EGBA Seeks Action from EC over Germany’s Online Slots, Poker Tax


European Gaming & Betting Association (EGBA) has submitted a formal complaint to the European Commission to protest a recent proposal by German lawmakers to level an additional tax on online slots and poker as Germany prepares for the reorganization of its digital gambling market on July 1.

According to EGBA, which represents Europe’s leading online gambling operators, the proposal will “provide a substantial and unfair tax advantage” to the country’s land-based gaming sector and will breach EU directives.

The Bundesrat, the legislative body representing the 16 German states, has recently sent a proposal for the introduction of a 5.3% tax on online poker and slot stakes. The proposed levy is subject to final approval from the nation’s legislature, the Bundestag, and is currently being reviewed by three different committees.

It is believed that lawmakers will give the green light to the proposal ahead of the enforcement of Germany’s Fourth State Treaty on Gambling, the country’s permanent online gambling regulatory framework that will authorize the provision of online sports betting, casino, and poker services by locally licensed international operators.

Under this recent proposal, online slots and poker games would be taxed at an additional 5.3% on their turnover. In its complaint to the EC, EGBA noted that these services would thus be taxed at a rate 4 to 5 times higher than what land-based gambling establishments in the country pay in taxes.

Proposed Tax Constitutes Illegal State Aid

In its complaint, EGBA said that the proposed tax on online slots and poker would “result in a substantial and unfair tax advantage” to Germany’s land-based sector.

The association provided an example with Bavaria where the implementation of the proposed tax measure would result in online casino and poker operators paying taxes 4-5 times higher than their equivalent land-based casinos and rates 15 times higher than what land-based amusement arcades pay for offering slot machines. EGBA estimates this would result in an annual tax advantage of €290 million for Bavarian brick-and-mortar establishments.

Nationwide, the association estimates the measure would result in an annual tax advantage of nearly €750 million for the land-based sector. According to EGBA, the proposed tax on turnover constitutes an illegal state aid under European law.

Under EU law, member states are not allowed to offer an advantage to “specific companies or industry sectors, or to companies located in specific region” through tax rates and other interventions.

EGBA Secretary General Maarten Haijer said that while they appreciate the efforts of Germany’s lawmakers to introduce a new online gambling framework, and recognize the need for an appropriate tax to be implemented, they think the proposed turnover tax on online slots and poker is “punitively high and will distort market competition and directly benefit Germany’s land-based gambling establishments over their online counterparts.”
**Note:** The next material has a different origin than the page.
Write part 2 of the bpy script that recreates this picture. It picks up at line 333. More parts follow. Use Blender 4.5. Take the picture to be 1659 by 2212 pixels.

In a similar move, Germany’s gambling industry trade body, Deutscher Sportwettenverband (DSWV), has filed a state aid complaint against the proposed tax rate with the EC, arguing that its potential implementation would hurt the online sector, while benefiting its land-based counterpart.

At present, online gambling operators provide their services in Germany under a transitional framework that took effect last fall and will remain effective until July 1, when the permanent law is set to be enforced.